Pour nous, il n'y a pas de distinction à faire entre entreprise cotée et non cotée. La seule question est de savoir si une entreprise a ou non un potentiel de développement. Nous sommes des actionnaires professionnels et notre mission est d'aider les managements à faire les bons choix pour pérenniser l'avenir des entreprises, amplifier leur croissance et renforcer leur leadership.

Nous sommes, par exemple, restés un actionnaire de référence de Legrand après son introduction en Bourse, et nous comptons rester en contrôle. Je vous rappelle pour mémoire que la société introduite en Bourse depuis un an présente une hausse de son cours de Bourse de près de 25 %, alors que dans le même temps l'indice CAC 40 n'a progressé que de 5 %.

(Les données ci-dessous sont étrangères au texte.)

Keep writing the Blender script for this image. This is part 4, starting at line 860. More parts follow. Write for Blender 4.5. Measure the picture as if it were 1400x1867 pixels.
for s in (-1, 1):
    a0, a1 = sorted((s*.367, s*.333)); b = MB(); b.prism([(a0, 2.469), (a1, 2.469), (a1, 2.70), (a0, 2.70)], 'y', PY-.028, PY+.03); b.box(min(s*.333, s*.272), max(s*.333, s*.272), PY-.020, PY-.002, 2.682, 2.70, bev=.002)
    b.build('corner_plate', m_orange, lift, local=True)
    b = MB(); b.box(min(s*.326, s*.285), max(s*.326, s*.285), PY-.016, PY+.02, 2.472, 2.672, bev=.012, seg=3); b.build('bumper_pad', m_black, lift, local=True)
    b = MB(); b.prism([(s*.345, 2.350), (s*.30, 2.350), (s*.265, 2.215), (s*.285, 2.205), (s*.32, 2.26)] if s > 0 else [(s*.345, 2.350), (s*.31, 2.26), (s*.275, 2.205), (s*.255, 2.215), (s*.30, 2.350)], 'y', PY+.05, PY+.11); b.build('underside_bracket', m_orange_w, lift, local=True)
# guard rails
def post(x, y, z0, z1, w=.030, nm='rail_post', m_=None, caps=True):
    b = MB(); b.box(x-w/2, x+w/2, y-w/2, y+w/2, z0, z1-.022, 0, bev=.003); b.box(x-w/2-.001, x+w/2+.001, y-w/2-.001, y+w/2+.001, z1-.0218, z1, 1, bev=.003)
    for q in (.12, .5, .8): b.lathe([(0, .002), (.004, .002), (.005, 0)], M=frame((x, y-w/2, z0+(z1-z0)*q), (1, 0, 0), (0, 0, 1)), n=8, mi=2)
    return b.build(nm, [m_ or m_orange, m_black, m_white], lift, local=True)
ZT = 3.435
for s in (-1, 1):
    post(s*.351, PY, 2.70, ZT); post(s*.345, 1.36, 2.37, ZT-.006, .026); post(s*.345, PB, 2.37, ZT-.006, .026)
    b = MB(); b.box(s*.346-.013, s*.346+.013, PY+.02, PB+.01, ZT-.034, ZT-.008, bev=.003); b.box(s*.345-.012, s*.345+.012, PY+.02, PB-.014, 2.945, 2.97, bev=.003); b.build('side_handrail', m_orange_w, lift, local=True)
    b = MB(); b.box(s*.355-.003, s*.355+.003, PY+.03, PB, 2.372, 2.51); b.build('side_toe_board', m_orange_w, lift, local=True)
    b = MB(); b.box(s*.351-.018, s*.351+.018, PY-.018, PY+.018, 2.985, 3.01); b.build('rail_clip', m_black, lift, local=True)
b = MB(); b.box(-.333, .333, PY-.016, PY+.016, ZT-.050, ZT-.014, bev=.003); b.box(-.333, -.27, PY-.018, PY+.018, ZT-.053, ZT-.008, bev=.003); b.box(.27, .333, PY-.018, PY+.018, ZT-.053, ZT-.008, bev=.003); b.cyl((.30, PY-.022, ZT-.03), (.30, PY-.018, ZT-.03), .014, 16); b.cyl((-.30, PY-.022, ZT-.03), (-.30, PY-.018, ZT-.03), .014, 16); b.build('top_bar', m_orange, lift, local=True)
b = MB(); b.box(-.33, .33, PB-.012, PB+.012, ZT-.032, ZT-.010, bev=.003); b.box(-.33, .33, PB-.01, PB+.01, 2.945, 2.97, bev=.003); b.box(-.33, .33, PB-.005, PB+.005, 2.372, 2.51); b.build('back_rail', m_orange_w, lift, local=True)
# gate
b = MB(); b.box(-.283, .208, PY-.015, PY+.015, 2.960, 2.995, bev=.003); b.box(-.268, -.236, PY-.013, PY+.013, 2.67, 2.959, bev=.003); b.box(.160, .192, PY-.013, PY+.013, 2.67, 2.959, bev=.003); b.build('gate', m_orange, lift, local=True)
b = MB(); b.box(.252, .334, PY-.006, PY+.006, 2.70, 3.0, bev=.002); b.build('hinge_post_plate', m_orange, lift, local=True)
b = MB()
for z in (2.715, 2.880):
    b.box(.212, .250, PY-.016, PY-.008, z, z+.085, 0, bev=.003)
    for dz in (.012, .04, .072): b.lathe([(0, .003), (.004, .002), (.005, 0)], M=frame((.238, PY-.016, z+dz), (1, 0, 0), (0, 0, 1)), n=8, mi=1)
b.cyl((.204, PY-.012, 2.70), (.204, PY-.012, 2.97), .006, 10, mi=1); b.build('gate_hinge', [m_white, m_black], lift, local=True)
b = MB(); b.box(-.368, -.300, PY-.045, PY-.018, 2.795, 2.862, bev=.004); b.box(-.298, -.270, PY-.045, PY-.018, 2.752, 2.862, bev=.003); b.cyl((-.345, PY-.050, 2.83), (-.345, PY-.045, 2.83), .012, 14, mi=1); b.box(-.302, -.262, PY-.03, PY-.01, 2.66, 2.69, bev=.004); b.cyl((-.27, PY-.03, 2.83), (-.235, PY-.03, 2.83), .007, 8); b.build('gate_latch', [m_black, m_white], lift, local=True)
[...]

Etes-vous toujours intéressé par la reprise des activités environnement de Suez ?

Il est certain que si nous pouvions investir dans Suez Environnement à l'occasion d'une opération amicale, nous regarderions sérieusement le dossier. Mais, pour le moment, il ne me semble pas que ce soit d'actualité.

Quelle est la capacité d'investissement de Wendel aujourd'hui ?

Le groupe dispose d'une ligne de crédit immédiatement mobilisable de 1 milliard d'euros. Nous estimons notre marge de manoeuvre à environ 3 milliards d'euros de fonds propres pour les cinq prochaines années.

Depuis plusieurs mois, votre capitalisation boursière surcote par rapport à votre actif net réévalué, que faut-il en conclure ?

Que le marché commence à donner une valeur à l'équipe de Wendel et à son métier d'actionnaire professionnel !

Je crois qu'il n'est pas incohérent, avec la performance que nous connaissons depuis 2002, de se donner comme ambition de doubler notre valeur d'actif net par action d'ici cinq ans.